-- START --

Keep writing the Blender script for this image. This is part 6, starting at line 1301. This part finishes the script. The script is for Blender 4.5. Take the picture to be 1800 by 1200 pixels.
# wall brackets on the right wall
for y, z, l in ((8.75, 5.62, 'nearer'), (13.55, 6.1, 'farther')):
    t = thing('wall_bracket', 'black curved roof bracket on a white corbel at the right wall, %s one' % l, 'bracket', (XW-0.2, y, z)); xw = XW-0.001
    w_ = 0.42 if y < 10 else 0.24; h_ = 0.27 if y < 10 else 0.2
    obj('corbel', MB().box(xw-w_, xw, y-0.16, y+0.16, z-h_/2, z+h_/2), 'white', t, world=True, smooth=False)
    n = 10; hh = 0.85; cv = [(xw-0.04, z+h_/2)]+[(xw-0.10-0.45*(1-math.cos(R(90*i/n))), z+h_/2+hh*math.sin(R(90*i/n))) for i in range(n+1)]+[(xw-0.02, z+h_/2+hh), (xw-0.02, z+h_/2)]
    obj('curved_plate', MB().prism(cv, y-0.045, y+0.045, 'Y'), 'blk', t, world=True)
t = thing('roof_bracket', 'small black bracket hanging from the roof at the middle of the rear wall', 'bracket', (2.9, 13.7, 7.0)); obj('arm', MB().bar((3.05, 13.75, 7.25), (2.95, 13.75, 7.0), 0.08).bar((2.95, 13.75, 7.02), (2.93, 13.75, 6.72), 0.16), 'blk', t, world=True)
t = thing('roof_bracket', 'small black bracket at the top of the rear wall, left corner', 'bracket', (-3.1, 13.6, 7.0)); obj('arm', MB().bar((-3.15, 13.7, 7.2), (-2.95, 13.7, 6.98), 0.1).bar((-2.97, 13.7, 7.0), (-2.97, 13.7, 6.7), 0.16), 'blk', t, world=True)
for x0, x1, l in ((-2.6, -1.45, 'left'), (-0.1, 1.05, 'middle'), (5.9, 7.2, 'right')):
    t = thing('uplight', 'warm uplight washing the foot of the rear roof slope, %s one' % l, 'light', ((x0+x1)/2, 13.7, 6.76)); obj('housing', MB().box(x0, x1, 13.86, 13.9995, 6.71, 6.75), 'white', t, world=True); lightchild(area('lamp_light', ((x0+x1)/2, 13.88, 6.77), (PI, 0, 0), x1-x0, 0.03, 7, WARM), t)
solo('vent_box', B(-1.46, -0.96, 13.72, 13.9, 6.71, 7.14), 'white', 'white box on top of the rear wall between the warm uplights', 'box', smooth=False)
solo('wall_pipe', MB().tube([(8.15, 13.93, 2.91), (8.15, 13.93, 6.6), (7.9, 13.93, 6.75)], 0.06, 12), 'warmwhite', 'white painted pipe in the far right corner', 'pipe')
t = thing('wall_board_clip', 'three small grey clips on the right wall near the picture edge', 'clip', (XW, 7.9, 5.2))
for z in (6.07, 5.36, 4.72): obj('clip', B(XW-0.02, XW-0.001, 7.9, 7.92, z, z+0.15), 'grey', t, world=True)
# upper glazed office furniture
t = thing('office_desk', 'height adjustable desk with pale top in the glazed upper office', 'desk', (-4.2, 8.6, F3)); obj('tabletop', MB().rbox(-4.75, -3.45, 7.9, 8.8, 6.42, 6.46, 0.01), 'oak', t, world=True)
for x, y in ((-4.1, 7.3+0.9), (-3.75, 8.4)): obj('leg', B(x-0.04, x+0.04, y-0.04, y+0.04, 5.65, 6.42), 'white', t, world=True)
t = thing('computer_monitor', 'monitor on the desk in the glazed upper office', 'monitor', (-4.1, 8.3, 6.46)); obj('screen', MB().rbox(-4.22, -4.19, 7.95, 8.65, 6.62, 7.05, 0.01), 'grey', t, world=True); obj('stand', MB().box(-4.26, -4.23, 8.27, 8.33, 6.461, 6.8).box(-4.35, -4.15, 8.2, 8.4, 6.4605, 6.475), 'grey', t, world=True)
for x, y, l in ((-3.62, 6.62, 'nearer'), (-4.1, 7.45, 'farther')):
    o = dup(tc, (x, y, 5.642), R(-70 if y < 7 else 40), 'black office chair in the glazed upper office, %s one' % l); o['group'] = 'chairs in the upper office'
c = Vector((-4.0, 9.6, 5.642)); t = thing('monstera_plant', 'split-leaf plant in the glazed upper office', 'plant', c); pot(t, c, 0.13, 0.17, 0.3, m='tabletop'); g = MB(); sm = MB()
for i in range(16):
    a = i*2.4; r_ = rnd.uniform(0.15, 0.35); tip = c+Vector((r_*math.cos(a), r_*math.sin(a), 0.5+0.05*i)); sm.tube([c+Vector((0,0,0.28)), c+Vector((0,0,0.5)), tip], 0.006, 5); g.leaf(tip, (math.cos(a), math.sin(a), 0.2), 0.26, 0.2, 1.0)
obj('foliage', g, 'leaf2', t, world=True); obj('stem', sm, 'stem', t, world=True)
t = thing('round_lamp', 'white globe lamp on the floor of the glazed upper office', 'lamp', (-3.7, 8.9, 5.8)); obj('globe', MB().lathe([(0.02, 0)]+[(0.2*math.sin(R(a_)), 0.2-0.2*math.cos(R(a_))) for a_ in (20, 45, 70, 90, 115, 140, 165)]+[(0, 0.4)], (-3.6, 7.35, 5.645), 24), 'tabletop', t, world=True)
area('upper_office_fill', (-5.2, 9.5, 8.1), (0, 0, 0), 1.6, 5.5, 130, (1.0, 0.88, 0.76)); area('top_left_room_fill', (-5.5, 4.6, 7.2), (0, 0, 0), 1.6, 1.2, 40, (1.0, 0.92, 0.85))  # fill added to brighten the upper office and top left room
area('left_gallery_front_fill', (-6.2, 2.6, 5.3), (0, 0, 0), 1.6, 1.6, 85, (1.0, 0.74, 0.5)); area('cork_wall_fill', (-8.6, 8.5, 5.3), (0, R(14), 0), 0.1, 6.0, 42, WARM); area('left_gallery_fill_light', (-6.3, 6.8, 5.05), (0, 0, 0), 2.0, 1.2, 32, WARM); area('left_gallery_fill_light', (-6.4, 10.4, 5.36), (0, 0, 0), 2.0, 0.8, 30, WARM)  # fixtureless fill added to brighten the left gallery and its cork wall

-- END --

WHAT THIS TASK INVOLVES ::
Extract lines where the string "picture" occurs.

FULL ANSWER ::
Keep writing the Blender script for this image. This is part 6, starting at line 1301. This part finishes the script. The script is for Blender 4.5. Take the picture to be 1800 by 1200 pixels.
t = thing('wall_board_clip', 'three small grey clips on the right wall near the picture edge', 'clip', (XW, 7.9, 5.2))